From fragmentation to integration
If the last century’s challenge was connectivity, this century’s challenge is integration, aligning the interests of nations, investors, and communities in a shared growth narrative. South–South investment represents that integration in action.
Consider the geopolitical implications: deeper financial ties between the Gulf and Africa foster regional stability, enhance trade flows, and strengthen the resilience of emerging economies against global shocks. They also position the UAE as a diplomatic and economic pivot in a multipolar world; a nation whose soft power is expressed through partnership, not patronage.
Africa’s own integration efforts, from the African Continental Free Trade Area to digital payment interoperability, echo the UAE’s model of efficiency and openness. These parallel transformations are converging. As Africa builds its internal connectivity, the UAE provides the external gateway linking its ports, airlines, and financial networks to a continent in motion.
The bridge we must build now
The shift from North–South dependency to South–South collaboration is not theoretical. It is already happening in boardrooms, at summits, and across investment corridors stretching from Abu Dhabi to Abidjan. But scale requires intent.

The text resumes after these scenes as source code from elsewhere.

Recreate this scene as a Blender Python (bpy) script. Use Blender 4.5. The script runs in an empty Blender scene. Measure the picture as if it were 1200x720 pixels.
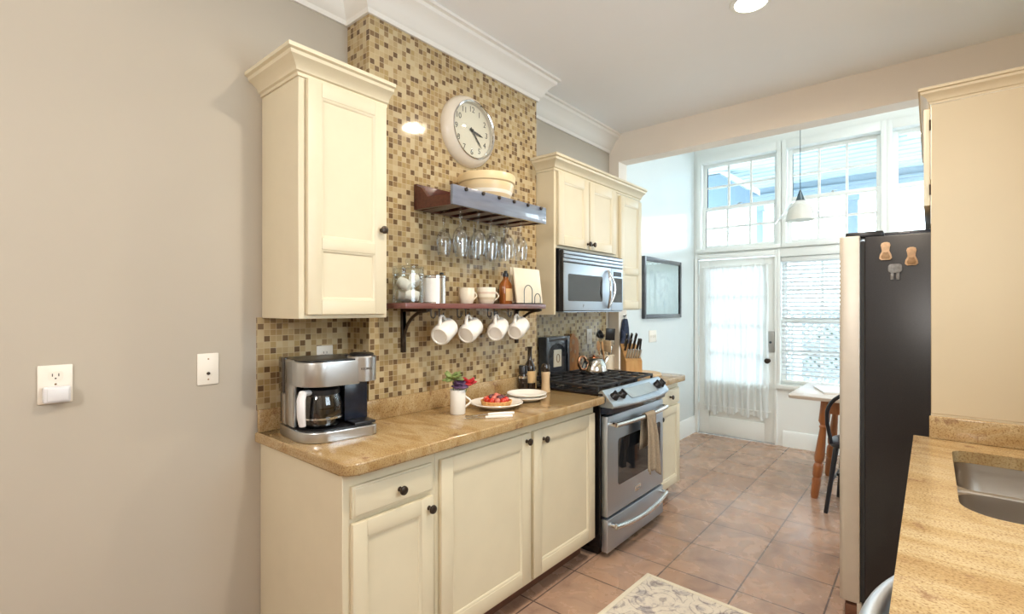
import bpy, bmesh, math, random
from mathutils import Vector, Matrix
random.seed(7)
PI = math.pi
SC = bpy.context.scene
COL = SC.collection
R = math.radians

# ------------------------------------------------------------------ node helpers / materials
def new_mat(name):
    m = bpy.data.materials.new(name); m.use_nodes = True
    nt = m.node_tree; nt.nodes.clear()
    out = nt.nodes.new('ShaderNodeOutputMaterial')
    return m, nt, out

def nd(nt, typ, **kw):
    n = nt.nodes.new(typ)
    for k, v in kw.items():
        if k.startswith('i_'):
            n.inputs[int(k[2:])].default_value = v
        else:
            setattr(n, k, v)
    return n

def lk(nt, a, b): nt.links.new(a, b)

def c4(c): return (c[0], c[1], c[2], 1.0)

def principled(nt, out, color=(.8,.8,.8), rough=.5, metal=0.0, coat=0.0, spec=0.5):
    p = nt.nodes.new('ShaderNodeBsdfPrincipled')
    p.inputs['Base Color'].default_value = c4(color)
    p.inputs['Roughness'].default_value = rough
    p.inputs['Metallic'].default_value = metal
    p.inputs['Specular IOR Level'].default_value = spec
    p.inputs['Coat Weight'].default_value = coat
    lk(nt, p.outputs[0], out.inputs[0])
    return p

def ramp(nt, stops, interp='LINEAR'):
    r = nt.nodes.new('ShaderNodeValToRGB')
    r.color_ramp.interpolation = interp
    e = r.color_ramp.elements
    while len(e) > 1: e.remove(e[-1])
    e[0].position = stops[0][0]; e[0].color = c4(stops[0][1])
    for p, c in stops[1:]:
        x = e.new(p); x.color = c4(c)
    return r

def mat_plain(name, color, rough=.5, metal=0.0, var=.05, scale=30, bump=0.0, coat=0.0, spec=.5):
    """one colour with a little procedural variation"""
    m, nt, out = new_mat(name)
    p = principled(nt, out, color, rough, metal, coat, spec)
    tc = nd(nt, 'ShaderNodeTexCoord')
    n = nd(nt, 'ShaderNodeTexNoise'); n.inputs['Scale'].default_value = scale
    n.inputs['Detail'].default_value = 4
    lk(nt, tc.outputs['Object'], n.inputs['Vector'])
    lo = tuple(c*(1-var) for c in color); hi = tuple(min(1, c*(1+var)) for c in color)
    r = ramp(nt, [(.3, lo), (.7, hi)])
    lk(nt, n.outputs['Fac'], r.inputs[0]); lk(nt, r.outputs[0], p.inputs['Base Color'])
    if bump:
        b = nd(nt, 'ShaderNodeBump'); b.inputs['Strength'].default_value = bump; b.inputs['Distance'].default_value = .002
        lk(nt, n.outputs['Fac'], b.inputs['Height']); lk(nt, b.outputs[0], p.inputs['Normal'])
    return m

def mat_wood(name, a, b, rough=.4, scale=(3, 40, 40), coat=0.0):
    m, nt, out = new_mat(name)
    p = principled(nt, out, a, rough, 0, coat)
    tc = nd(nt, 'ShaderNodeTexCoord'); mp = nd(nt, 'ShaderNodeMapping'); mp.inputs['Scale'].default_value = scale
    n = nd(nt, 'ShaderNodeTexNoise'); n.inputs['Scale'].default_value = 2; n.inputs['Detail'].default_value = 6
    lk(nt, tc.outputs['Object'], mp.inputs[0]); lk(nt, mp.outputs[0], n.inputs['Vector'])
    r = ramp(nt, [(.3, a), (.7, b)])
    lk(nt, n.outputs['Fac'], r.inputs[0]); lk(nt, r.outputs[0], p.inputs['Base Color'])
    return m

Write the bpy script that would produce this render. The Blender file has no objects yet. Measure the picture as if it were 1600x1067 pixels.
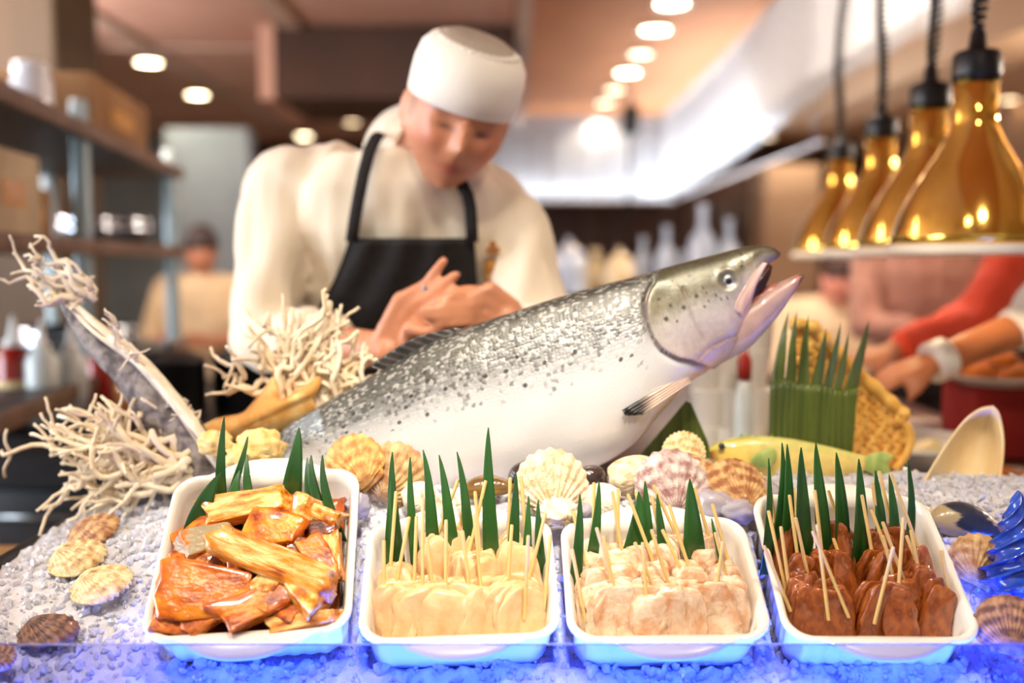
import bpy, bmesh, math, random
import numpy as np
from mathutils import Vector, Matrix, Quaternion, noise

SC = bpy.context.scene
COL = SC.collection
PI = math.pi

# ------------------------------------------------------------------ camera
FPX = 1600 * 35 / 36            # focal length in pixels of the 1600 x 1067 frame
PIT = math.radians(4.54)        # camera looks slightly down
CZ = 1.34                       # camera height (counter top about 0.92)
cam_d = bpy.data.cameras.new('camera')
cam_d.lens = 35
cam_d.sensor_width = 36
cam_d.clip_start = 0.05
cam_d.dof.use_dof = True
cam_d.dof.focus_distance = 1.12
cam_d.dof.aperture_fstop = 1.6
cam = bpy.data.objects.new('camera', cam_d)
COL.objects.link(cam)
cam.location = (0, 0, CZ)
cam.rotation_euler = (PI / 2 - PIT, 0, 0)
SC.camera = cam

# ------------------------------------------------------------------ world, lights, exposure
SC.view_settings.view_transform = 'Standard'
SC.view_settings.look = 'None'
SC.view_settings.gamma = 1.0
SC.view_settings.use_curve_mapping = False
SC.view_settings.exposure = 0.0
wd = bpy.data.worlds.new('world')
SC.world = wd
wd.use_nodes = True
bgn = wd.node_tree.nodes['Background']
bgn.inputs[0].default_value = (1.0, 0.90, 0.80, 1)
bgn.inputs[1].default_value = 0.24


def light(name, typ, loc, target, energy, color, size=0.2, size_y=None, spot=None, blend=0.5):
    l = bpy.data.lights.new(name, typ)
    l.energy = energy
    l.color = color
    if typ == 'AREA':
        l.shape = 'RECTANGLE' if size_y else 'DISK'
        l.size = size
        if size_y:
            l.size_y = size_y
    else:
        l.shadow_soft_size = size
    if typ == 'SPOT':
        l.spot_size = spot
        l.spot_blend = blend
    o = bpy.data.objects.new(name, l)
    COL.objects.link(o)
    o.location = loc
    if target is not None:
        d = Vector(target) - Vector(loc)
        o.rotation_euler = d.to_track_quat('-Z', 'Y').to_euler()
    return o


# ceiling spots above the serving counter (the fixtures are built with the ceiling)
for sx in (-0.75, -0.05, 0.65):
    light('counter_spot_light', 'SPOT', (sx, 0.25, 2.74), (sx * 0.75, 1.2, 1.05), 80, (1.0, 0.86, 0.68), 0.07, spot=1.15, blend=1.0)
light('counter_spot_light', 'SPOT', (0.1, -0.25, 2.66), (-0.04, 1.22, 1.12), 170, (1.0, 0.93, 0.84), 0.05, spot=0.36, blend=0.9)
# daylight through the tall window in the left wall
light('window_daylight', 'AREA', (-4.3, 0.7, 1.85), (-0.2, 1.7, 1.3), 200, (0.86, 0.93, 1.0), 2.6, 1.9)
# weak fill light added behind the camera, no glazing is built
light('front_fill', 'AREA', (0.6, -2.6, 1.9), (0, 2.0, 1.3), 9, (1.0, 0.95, 0.88), 4.0, 2.0)
# unseen uplights added at both sides to brighten the ceiling
light('ceiling_fill', 'AREA', (-3.5, 4.4, 2.25), (-2.6, 4.4, 3.2), 190, (1.0, 0.84, 0.76), 3.0, 0.1)
light('ceiling_fill', 'AREA', (3.6, 3.9, 2.25), (2.6, 3.9, 3.2), 110, (1.0, 0.84, 0.68), 3.0, 0.1)
# general room lighting of the hall: unseen fill lights added above the working aisle
for lx, ly in ((-2.0, 3.3), (0.9, 3.6), (3.2, 3.2)):
    light('hall_fill', 'AREA', (lx, ly, 2.86), (lx, ly + 2.0, 0), 95, (1.0, 0.86, 0.70), 0.9)

# ------------------------------------------------------------------ projection helpers (photo pixel + real distance -> world)
CP, SP = math.cos(PIT), math.sin(PIT)


def ray(px, py):
    a = (px - 800) / FPX
    b = -(py - 533.5) / FPX
    return Vector((a, CP + b * SP, -SP + b * CP))


def P(px, py, Y):
    d = ray(px, py)
    t = Y / d.y
    return Vector((d.x * t, Y, CZ + d.z * t))


def proj(v):
    y = v[1] * CP - (v[2] - CZ) * SP
    u = v[1] * SP + (v[2] - CZ) * CP
    return 800 + FPX * v[0] / y, 533.5 - FPX * u / y


# ------------------------------------------------------------------ object helpers
def link(o, parent=None):
    COL.objects.link(o)
    if parent is not None:
        o.parent = parent
    return o


def tag(o, label=None, cat=None, group=None, kind=None):
    if label:
        o['label'] = label
    if cat:
        o['category'] = cat
    if group:
        o['group'] = group
    if kind:
        o['kind'] = kind
    return o


def thing(name, label, cat, loc=(0, 0, 0), group=None):
    o = bpy.data.objects.new(name, None)
    o.empty_display_size = 0.02
    o.location = loc
    COL.objects.link(o)
    return tag(o, label, cat, group)


def mesh_obj(name, me, mat, parent=None):
    o = bpy.data.objects.new(name, me)
    link(o, parent)
    if mat is not None:
        if isinstance(mat, (list, tuple)):
            if not me.materials:
                for m in mat:
                    me.materials.append(m)
        elif not me.materials:
            me.materials.append(mat)
    return o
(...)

We must move beyond isolated transactions to systemic cooperation between sovereign funds and African development banks, between Gulf investors and African SMEs, between public policymakers and private innovators. The foundation is there; what remains is execution at scale.
As SkyKapital continues to expand its footprint across Africa and the Middle East, our conviction grows stronger: the future of global growth will not be determined by who owns the capital, but by who knows how to connect it.
The UAE and Africa are not parallel stories. They are chapters of the same narrative, one defined by shared ambition, mutual respect, and the courage to build bridges where others saw boundaries. The time to act on that vision is now.